The paradigm is the problem

The economic paradigm of human organization doesn’t care. About life. Yours, mine, our grandkids, our planet’s. In any of it’s three aspects: not it’s potential, nor it’s possibility, nor it’s reality—life a beautiful and universal quest for self-realization. It’s sole end is maximizing immediate income. It doesn’t care if you’re happy or miserable, if you’re fulfilled or hollow, if you’re humane and gentle and wise or cruel and brutish and spiteful, if you flourish or wither as a human being, if the oceans dry up and die or teem joyously, if the skies turn to ash, if if you, me, our grandkids, or the planet, dies young or old, or if any of us live or die at all, in fact. It just doesn’t care. It wasn’t designed to. Thus, all that possibility, all that potential, is never realized: it’s used up to maximize immediate income. More and more, maximizing immediate income minimizes life’s potential....

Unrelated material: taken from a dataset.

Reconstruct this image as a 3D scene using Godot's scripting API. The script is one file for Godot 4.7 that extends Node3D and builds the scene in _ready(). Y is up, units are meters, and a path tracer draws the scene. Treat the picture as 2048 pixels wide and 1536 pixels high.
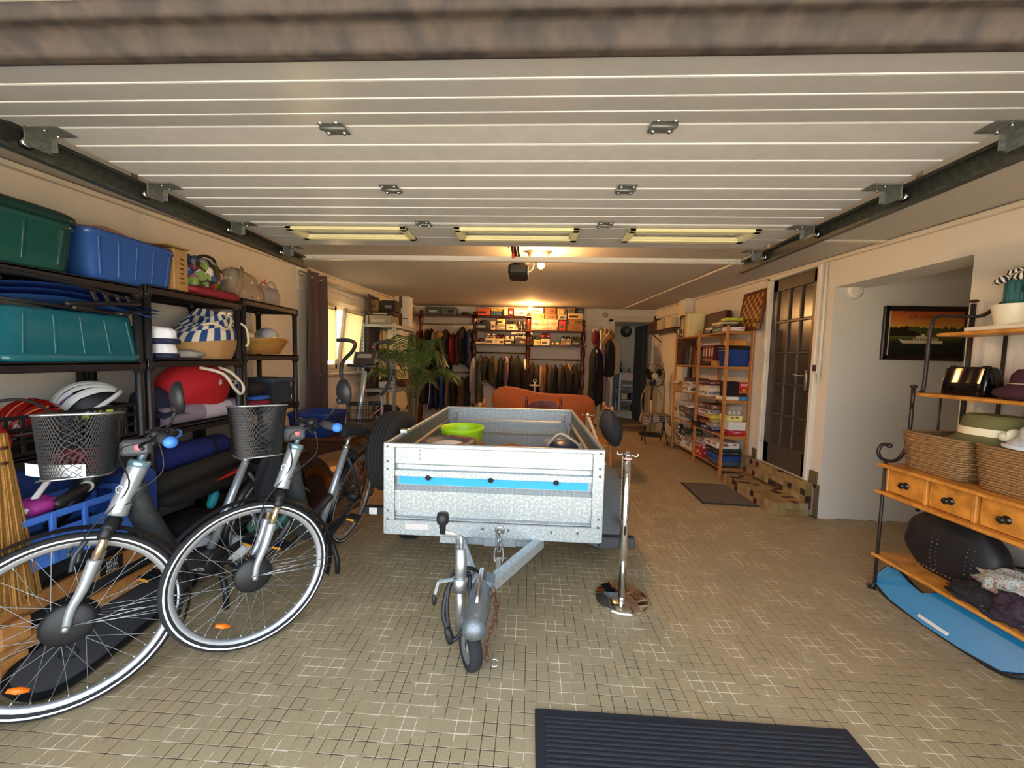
extends Node3D
# A garage seen through its raised sectional door: a box trailer, two bicycles, shelving on both sides, a clothes store at the back.
const XL := -2.71      # left wall
const XR := 2.79       # right wall
const ZB := -8.8       # back wall
const ZF := -0.3       # front wall
const TILE := 0.054
var M := {}
var rng := RandomNumberGenerator.new()
var used := {}
var textures := {}


class B:  # collects shapes into one mesh
	var st := SurfaceTool.new()
	var t := Transform3D.IDENTITY
	func _init() -> void:
		st.begin(Mesh.PRIMITIVE_TRIANGLES)
		st.set_smooth_group(-1)
	func smooth(on := true) -> B:
		st.set_smooth_group(0 if on else -1)
		return self
	func tri(a: Vector3, b: Vector3, c: Vector3, ua := Vector2(0, 1), ub := Vector2(1, 1), uc := Vector2(1, 0)) -> void:
		st.set_uv(ua); st.add_vertex(t * a)
		st.set_uv(uc); st.add_vertex(t * c)
		st.set_uv(ub); st.add_vertex(t * b)
	func quad(a: Vector3, b: Vector3, c: Vector3, d: Vector3) -> void:  # anticlockwise from outside, from the lower left
		tri(a, b, c)
		tri(a, c, d, Vector2(0, 1), Vector2(1, 0), Vector2(0, 0))
	func face(p: Array, c: Vector3) -> void:  # a quad or triangle turned away from c
		var nrm: Vector3 = (p[1] - p[0]).cross(p[2] - p[0])
		if nrm.dot(p[0] - c) < 0.0:
			if p.size() == 4: p = [p[1], p[0], p[3], p[2]]
			else: p = [p[1], p[0], p[2]]
		if p.size() == 4: quad(p[0], p[1], p[2], p[3])
		else: tri(p[0], p[1], p[2])
	func box(c: Vector3, s: Vector3, r := 0.0) -> B:
		var h := s * 0.5
		r = minf(r, minf(h.x, minf(h.y, h.z)) * 0.9)
		var corner := func(k: int, sg: Vector3) -> Vector3:
			var p := h - Vector3.ONE * r
			p[k] = h[k]
			return c + p * sg
		for k in 3:
			var i := (k + 1) % 3
			var j := (k + 2) % 3
			for s0 in [-1.0, 1.0]:
				var q := []
				for w in [[-1.0, -1.0], [1.0, -1.0], [1.0, 1.0], [-1.0, 1.0]]:
					var sg := Vector3.ZERO
					sg[k] = s0
					sg[(i if k != 1 else j)] = w[0] * (s0 if k == 2 else (-s0 if k == 0 else 1.0))
					sg[(j if k != 1 else i)] = w[1]
					if k == 0: sg = Vector3(s0, w[1], -w[0] * s0)
					elif k == 1: sg = Vector3(w[0], s0, -w[1] * s0)
					else: sg = Vector3(w[0] * s0, w[1], s0)
					q.append(corner.call(k, sg))
				quad(q[0], q[1], q[2], q[3])
				if r > 0.0:
					for s1 in [-1.0, 1.0]:
						var e := []
						for z in [[k, -1.0], [k, 1.0], [i, 1.0], [i, -1.0]]:
							var sg := Vector3.ZERO
							sg[k] = s0
							sg[i] = s1
							sg[j] = z[1]
							e.append(corner.call(z[0], sg))
						face(e, c)
		if r > 0.0:
			for x in [-1.0, 1.0]:
				for y in [-1.0, 1.0]:
					for z in [-1.0, 1.0]:
						var sg := Vector3(x, y, z)
						face([corner.call(0, sg), corner.call(1, sg), corner.call(2, sg)], c)
		return self
	func tube(pts: Array, r, n := 8, caps := true, closed := false, flat := 1.0) -> B:
		var rings := []
		var m := pts.size()
		var up := Vector3.UP
		var last := Vector3.ZERO
		for i in m:
			var a: Vector3 = pts[(i - 1 + m) % m] if closed else pts[maxi(i - 1, 0)]
			var b: Vector3 = pts[(i + 1) % m] if closed else pts[mini(i + 1, m - 1)]
			var d := (b - a).normalized()
			if last == Vector3.ZERO:
				up = Vector3.UP if absf(d.y) < 0.9 else Vector3.RIGHT
			up = (up - d * up.dot(d)).normalized()
			last = d
			var side := up.cross(d).normalized()
			var rr: float = r[i] if r is Array else r
			var ring := []
			for k in n:
				var an := TAU * k / n
				ring.append(pts[i] + (side * cos(an) + up * sin(an) * flat) * rr)
			rings.append(ring)
		for i in (m if closed else m - 1):
			skin(rings[i], rings[(i + 1) % m], float(i) / m, float(i + 1) / m)
		if caps and not closed:
			fan(rings[0], true)
			fan(rings[m - 1], false)
		return self
	func skin(p: Array, q: Array, v0: float, v1: float) -> void:
		var n := p.size()
		for k in n:
			var l := (k + 1) % n
			var u0 := float(k) / n
			var u1 := float(k + 1) / n
			tri(p[k], q[k], q[l], Vector2(u0, v0), Vector2(u0, v1), Vector2(u1, v1))
			tri(p[k], q[l], p[l], Vector2(u0, v0), Vector2(u1, v1), Vector2(u1, v0))
	func fan(p: Array, back: bool) -> void:
		var c := Vector3.ZERO
		for x in p: c += x
		c /= p.size()
		for k in p.size():
			var l := (k + 1) % p.size()
			if back: tri(c, p[k], p[l])
			else: tri(c, p[l], p[k])
	func lathe(prof: Array, base := Vector3.ZERO, axis := Vector3.UP, n := 16, caps := true, sx := 1.0, sz := 1.0) -> B:  # prof: Vector2(radius, height)
		axis = axis.normalized()
		var u := (Vector3.RIGHT if absf(axis.x) < 0.9 else Vector3.FORWARD)
		u = (u - axis * u.dot(axis)).normalized()
		var w := axis.cross(u)
		var rings := []
		for p in prof:
			var ring := []
			for k in n:
				var an := TAU * k / n
				ring.append(base + axis * p.y + u * cos(an) * p.x * sx - w * sin(an) * p.x * sz)
			rings.append(ring)
		for i in rings.size() - 1:
			skin(rings[i], rings[i + 1], float(i) / rings.size(), float(i + 1) / rings.size())
		if caps:
			if prof[0].x > 1e-4: fan(rings[0], true)
			if prof[-1].x > 1e-4: fan(rings[-1], false)
		return self
	func rod(a: Vector3, b: Vector3, r: float, n := 8) -> B:
		return tube([a, b], r, n)
	func bar(a: Vector3, b: Vector3, w: float, h: float, up := Vector3.UP) -> B:  # a square bar from a to b, w wide and h high
		var d := (b - a).normalized()
		var s := d.cross(up).normalized()
		var y := s.cross(d).normalized()
		var keep := t
		t = t * Transform3D(Basis(s, y, -d), (a + b) * 0.5)
		box(Vector3.ZERO, Vector3(w, h, a.distance_to(b)), minf(w, h) * 0.12)
		t = keep
		return self
	func grid(f: Callable, nu: int, nv: int) -> B:
		var p := []
		for i in nu + 1:
			var row := []
			for j in nv + 1: row.append(f.call(float(i) / nu, float(j) / nv))
			p.append(row)
		for i in nu:
			for j in nv:
				var ua := Vector2(float(i) / nu, float(j) / nv)
				var ub := Vector2(float(i + 1) / nu, float(j) / nv)
				var uc := Vector2(float(i + 1) / nu, float(j + 1) / nv)
				var ud := Vector2(float(i) / nu, float(j + 1) / nv)
				tri(p[i][j], p[i + 1][j], p[i + 1][j + 1], ua, ub, uc)
				tri(p[i][j], p[i + 1][j + 1], p[i][j + 1], ua, uc, ud)
		return self
	func prism(pts: PackedVector2Array, d: float) -> B:  # an outline in x, y made d deep along z, about z = 0
		var idx := Geometry2D.triangulate_polygon(pts)
		var area := 0.0
		for i in pts.size(): area += pts[i].cross(pts[(i + 1) % pts.size()])
		var lo := pts[0]
		var hi := pts[0]
		for p in pts:
			lo = lo.min(p)
			hi = hi.max(p)
		var uv := func(p: Vector2) -> Vector2: return Vector2((p.x - lo.x) / (hi.x - lo.x), 1.0 - (p.y - lo.y) / (hi.y - lo.y))
		for i in range(0, idx.size(), 3):
			var a := pts[idx[i]]
			var b := pts[idx[i + 1]]
			var c := pts[idx[i + 2]]
			if (b - a).cross(c - a) < 0.0:
				var x := b
				b = c
				c = x
			tri(Vector3(a.x, a.y, d / 2), Vector3(b.x, b.y, d / 2), Vector3(c.x, c.y, d / 2), uv.call(a), uv.call(b), uv.call(c))
			tri(Vector3(a.x, a.y, -d / 2), Vector3(c.x, c.y, -d / 2), Vector3(b.x, b.y, -d / 2), uv.call(a), uv.call(c), uv.call(b))
		for i in pts.size():
			var a := pts[i]
			var b := pts[(i + 1) % pts.size()]
			if area < 0.0:
				var x := a
				a = b
				b = x
			quad(Vector3(a.x, a.y, d / 2), Vector3(a.x, a.y, -d / 2), Vector3(b.x, b.y, -d / 2), Vector3(b.x, b.y, d / 2))
		return self
	func blob(c: Vector3, r: Vector3, e := 1.0, n := 14, dent := 0.0, seed_ := 1) -> B:  # an ellipsoid; e below 1 is boxier; dent crumples it
		var pw := func(x: float) -> float: return signf(x) * pow(absf(x), e)
		var ns := FastNoiseLite.new()
		ns.seed = seed_
		ns.frequency = 1.2
		grid(func(u: float, v: float) -> Vector3:
			var a := TAU * u
			var h := PI * (v - 0.5)
			var p := Vector3(pw.call(cos(h)) * pw.call(cos(a)), pw.call(sin(h)), pw.call(cos(h)) * pw.call(sin(a)))
			if dent > 0.0: p *= 1.0 + dent * ns.get_noise_3d(p.x * 2.0, p.y * 2.0, p.z * 2.0)
			return c + p * r, n * 2, n)
		return self
	func mesh() -> ArrayMesh:
		st.generate_normals()
		return st.commit()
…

Climate change happens when the planet’s well-being is used up to maximize immediate income. Stagnation happens when people’s well-being is used up to maximize immediate income. Inequality happens when a society’s well-being is used up to maximize immediate income. And extremism is a result of all that ripping yesterday’s stable and prosperous social contracts to shreds. Today’s great global problems are just surface manifestations of the same underlying breakdown — a badly, fatally, irreparably broken paradigm of human organization.

The paradigm is the problem. A solely, paradigmatically, one-dimensional economic approach to human organization. That old, rusting, busted, industrial-age, economic paradigm is what’s created the Massive Existential Threats the world faces today. The single-minded pursuit of maximizing short-term income (versus, for example, optimizing long-run well-being) is what’s ignited inequality, stagnation, climate change, and extremism—and the later problems that are likely to stem from them.

And so—it’s no coincidence—here we are. Desperately clutching the controls in a nose dive of human possibility. But the controls don’t seem to work anymore, do they?